[TASK INSTRUCTIONS]:
From the records below, extract only the lines running from the line with "Write a Blender" to the line with "R_ = math.radians", both lines included, reproducing them exactly.

Scripts that build scenes:
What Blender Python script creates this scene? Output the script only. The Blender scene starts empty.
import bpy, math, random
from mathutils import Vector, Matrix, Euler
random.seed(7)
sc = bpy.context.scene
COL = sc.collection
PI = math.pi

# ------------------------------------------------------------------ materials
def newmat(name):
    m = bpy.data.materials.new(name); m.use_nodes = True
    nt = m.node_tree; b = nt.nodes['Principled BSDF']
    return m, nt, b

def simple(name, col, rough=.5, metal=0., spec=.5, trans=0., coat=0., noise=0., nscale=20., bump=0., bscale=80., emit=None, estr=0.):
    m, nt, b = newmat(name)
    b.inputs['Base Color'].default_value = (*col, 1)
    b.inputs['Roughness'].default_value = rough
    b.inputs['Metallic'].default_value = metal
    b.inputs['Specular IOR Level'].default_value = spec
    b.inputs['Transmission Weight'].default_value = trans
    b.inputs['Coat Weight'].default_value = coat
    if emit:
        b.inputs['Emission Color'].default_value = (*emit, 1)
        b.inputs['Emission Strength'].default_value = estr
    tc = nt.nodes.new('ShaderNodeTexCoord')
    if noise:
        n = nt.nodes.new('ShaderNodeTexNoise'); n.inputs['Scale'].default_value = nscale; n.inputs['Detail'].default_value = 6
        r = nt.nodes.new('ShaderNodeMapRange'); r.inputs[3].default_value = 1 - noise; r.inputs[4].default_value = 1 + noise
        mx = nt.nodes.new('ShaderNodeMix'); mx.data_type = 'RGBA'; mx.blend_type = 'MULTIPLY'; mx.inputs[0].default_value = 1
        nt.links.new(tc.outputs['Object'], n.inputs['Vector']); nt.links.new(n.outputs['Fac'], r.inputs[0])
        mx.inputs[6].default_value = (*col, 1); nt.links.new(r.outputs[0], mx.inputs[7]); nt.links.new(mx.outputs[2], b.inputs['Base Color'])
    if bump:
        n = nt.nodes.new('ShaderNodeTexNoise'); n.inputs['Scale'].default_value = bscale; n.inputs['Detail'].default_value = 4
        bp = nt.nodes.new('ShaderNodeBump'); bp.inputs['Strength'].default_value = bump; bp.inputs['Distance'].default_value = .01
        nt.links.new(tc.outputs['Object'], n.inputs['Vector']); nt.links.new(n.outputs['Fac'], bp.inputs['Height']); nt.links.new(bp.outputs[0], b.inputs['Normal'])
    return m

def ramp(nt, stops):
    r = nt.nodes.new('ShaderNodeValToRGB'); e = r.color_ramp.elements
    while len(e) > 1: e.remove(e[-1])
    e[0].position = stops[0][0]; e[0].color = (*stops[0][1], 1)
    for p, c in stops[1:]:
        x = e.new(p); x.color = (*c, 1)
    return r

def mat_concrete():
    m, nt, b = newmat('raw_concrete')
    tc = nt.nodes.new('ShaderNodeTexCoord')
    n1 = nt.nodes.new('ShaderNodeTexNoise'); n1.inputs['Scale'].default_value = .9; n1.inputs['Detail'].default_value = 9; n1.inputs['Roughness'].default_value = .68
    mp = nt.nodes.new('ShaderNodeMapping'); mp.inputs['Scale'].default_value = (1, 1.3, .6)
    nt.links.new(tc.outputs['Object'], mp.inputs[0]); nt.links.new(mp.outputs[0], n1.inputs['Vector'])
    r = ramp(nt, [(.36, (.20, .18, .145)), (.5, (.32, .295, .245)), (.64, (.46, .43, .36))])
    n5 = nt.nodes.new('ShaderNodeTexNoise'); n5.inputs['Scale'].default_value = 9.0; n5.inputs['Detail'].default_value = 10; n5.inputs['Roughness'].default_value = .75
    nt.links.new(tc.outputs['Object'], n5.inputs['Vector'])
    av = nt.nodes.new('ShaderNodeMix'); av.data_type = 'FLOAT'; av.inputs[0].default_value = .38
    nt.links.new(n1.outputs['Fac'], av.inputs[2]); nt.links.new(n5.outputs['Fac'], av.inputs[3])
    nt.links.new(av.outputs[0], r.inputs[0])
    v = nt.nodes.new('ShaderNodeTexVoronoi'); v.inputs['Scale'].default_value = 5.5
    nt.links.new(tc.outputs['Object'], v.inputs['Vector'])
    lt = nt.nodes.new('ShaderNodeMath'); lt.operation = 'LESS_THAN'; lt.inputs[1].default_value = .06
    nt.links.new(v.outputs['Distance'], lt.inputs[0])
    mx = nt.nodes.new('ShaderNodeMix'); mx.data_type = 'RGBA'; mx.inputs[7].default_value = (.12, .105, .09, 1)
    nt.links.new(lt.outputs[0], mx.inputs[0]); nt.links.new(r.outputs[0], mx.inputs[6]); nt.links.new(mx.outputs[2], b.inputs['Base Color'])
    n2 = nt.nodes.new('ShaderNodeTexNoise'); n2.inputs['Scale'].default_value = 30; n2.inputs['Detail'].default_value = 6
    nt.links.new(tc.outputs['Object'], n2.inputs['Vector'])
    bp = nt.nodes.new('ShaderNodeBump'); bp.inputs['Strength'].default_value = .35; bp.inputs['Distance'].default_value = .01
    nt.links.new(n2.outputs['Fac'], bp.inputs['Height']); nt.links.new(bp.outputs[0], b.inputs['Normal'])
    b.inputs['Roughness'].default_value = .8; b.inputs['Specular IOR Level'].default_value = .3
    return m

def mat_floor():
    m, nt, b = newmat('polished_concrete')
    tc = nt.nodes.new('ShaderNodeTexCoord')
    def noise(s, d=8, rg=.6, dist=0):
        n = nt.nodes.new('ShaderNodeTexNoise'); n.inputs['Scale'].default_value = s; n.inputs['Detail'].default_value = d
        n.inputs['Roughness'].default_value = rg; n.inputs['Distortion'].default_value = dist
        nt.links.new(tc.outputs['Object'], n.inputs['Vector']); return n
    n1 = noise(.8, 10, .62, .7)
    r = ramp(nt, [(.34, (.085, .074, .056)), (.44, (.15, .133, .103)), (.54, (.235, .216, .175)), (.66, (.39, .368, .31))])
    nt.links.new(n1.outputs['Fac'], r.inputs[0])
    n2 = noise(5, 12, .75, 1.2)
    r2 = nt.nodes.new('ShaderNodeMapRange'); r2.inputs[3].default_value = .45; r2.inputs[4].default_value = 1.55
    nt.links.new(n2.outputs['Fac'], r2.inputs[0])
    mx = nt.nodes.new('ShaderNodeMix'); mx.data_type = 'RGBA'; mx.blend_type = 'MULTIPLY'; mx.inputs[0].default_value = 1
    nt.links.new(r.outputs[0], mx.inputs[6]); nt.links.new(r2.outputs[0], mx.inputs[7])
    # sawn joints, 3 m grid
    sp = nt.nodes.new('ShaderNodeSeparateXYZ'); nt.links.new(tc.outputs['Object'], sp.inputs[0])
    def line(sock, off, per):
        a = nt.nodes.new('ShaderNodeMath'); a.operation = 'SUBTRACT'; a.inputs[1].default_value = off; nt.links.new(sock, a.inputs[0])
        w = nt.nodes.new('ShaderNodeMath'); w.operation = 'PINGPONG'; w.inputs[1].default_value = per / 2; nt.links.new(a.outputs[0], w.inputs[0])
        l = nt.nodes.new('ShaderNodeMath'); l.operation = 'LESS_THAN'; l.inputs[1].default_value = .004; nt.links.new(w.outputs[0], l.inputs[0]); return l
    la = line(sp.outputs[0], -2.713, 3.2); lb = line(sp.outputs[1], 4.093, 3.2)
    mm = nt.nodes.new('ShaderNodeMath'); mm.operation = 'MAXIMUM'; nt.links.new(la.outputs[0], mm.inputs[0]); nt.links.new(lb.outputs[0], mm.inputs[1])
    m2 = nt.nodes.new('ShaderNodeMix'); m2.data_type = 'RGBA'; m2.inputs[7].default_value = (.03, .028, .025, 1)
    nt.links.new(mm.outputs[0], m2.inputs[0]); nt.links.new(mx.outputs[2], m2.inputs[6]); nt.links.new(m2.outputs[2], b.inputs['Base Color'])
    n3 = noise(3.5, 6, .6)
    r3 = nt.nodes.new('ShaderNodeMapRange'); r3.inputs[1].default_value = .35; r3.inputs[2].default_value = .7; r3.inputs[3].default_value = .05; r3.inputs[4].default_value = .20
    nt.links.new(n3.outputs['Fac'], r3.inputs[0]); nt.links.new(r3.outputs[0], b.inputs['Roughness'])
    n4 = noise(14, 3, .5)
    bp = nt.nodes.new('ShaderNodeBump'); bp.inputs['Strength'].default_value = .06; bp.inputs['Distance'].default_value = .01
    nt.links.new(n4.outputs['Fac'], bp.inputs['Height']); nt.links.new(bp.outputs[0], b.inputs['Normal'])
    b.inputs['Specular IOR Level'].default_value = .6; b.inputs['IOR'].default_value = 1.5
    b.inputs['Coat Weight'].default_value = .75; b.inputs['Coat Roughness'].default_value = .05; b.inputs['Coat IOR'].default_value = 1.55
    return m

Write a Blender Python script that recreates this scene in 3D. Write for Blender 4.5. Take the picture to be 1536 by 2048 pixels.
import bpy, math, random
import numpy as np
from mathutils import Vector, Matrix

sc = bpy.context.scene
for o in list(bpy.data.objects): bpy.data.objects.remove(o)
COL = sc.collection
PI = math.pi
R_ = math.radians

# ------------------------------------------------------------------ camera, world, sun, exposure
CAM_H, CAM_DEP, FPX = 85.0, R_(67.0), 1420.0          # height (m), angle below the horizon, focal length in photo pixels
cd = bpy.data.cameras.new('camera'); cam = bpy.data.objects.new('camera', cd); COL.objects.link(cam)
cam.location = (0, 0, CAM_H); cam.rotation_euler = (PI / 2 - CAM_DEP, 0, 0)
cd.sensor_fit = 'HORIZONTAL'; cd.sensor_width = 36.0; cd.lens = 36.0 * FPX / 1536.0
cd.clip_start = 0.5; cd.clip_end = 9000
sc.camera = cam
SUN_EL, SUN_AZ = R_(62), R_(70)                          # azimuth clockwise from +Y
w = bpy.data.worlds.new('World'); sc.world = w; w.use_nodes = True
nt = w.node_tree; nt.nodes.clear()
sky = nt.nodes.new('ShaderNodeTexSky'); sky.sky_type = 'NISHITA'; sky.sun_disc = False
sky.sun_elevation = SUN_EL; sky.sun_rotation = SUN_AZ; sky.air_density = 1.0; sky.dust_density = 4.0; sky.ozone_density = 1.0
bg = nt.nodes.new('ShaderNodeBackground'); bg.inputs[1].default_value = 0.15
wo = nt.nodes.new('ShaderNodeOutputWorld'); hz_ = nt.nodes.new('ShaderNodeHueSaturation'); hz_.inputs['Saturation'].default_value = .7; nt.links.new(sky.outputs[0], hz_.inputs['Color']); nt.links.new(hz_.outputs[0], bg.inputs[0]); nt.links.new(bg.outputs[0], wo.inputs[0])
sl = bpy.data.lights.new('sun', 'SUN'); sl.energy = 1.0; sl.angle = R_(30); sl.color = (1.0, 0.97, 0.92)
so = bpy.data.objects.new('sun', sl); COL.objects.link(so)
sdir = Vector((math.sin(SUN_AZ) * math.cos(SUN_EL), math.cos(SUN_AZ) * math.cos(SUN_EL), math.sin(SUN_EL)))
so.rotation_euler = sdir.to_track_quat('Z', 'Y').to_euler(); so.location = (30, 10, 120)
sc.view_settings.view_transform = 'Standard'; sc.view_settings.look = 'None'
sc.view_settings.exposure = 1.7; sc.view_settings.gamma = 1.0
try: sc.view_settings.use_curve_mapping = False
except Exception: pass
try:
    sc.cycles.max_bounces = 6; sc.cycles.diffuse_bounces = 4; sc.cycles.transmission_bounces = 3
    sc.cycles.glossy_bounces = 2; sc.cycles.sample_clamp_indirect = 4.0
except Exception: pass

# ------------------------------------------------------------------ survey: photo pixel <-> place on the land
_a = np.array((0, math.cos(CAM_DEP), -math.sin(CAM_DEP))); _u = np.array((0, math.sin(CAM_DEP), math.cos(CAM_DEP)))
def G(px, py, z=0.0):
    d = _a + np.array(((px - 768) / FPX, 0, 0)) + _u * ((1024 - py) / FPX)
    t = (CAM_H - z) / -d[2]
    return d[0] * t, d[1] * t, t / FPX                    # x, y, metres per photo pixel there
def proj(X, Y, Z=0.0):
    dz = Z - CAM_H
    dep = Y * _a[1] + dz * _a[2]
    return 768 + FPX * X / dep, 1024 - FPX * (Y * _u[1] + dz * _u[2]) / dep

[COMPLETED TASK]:
Write a Blender Python script that recreates this scene in 3D. Write for Blender 4.5. Take the picture to be 1536 by 2048 pixels.
import bpy, math, random
import numpy as np
from mathutils import Vector, Matrix

sc = bpy.context.scene
for o in list(bpy.data.objects): bpy.data.objects.remove(o)
COL = sc.collection
PI = math.pi
R_ = math.radians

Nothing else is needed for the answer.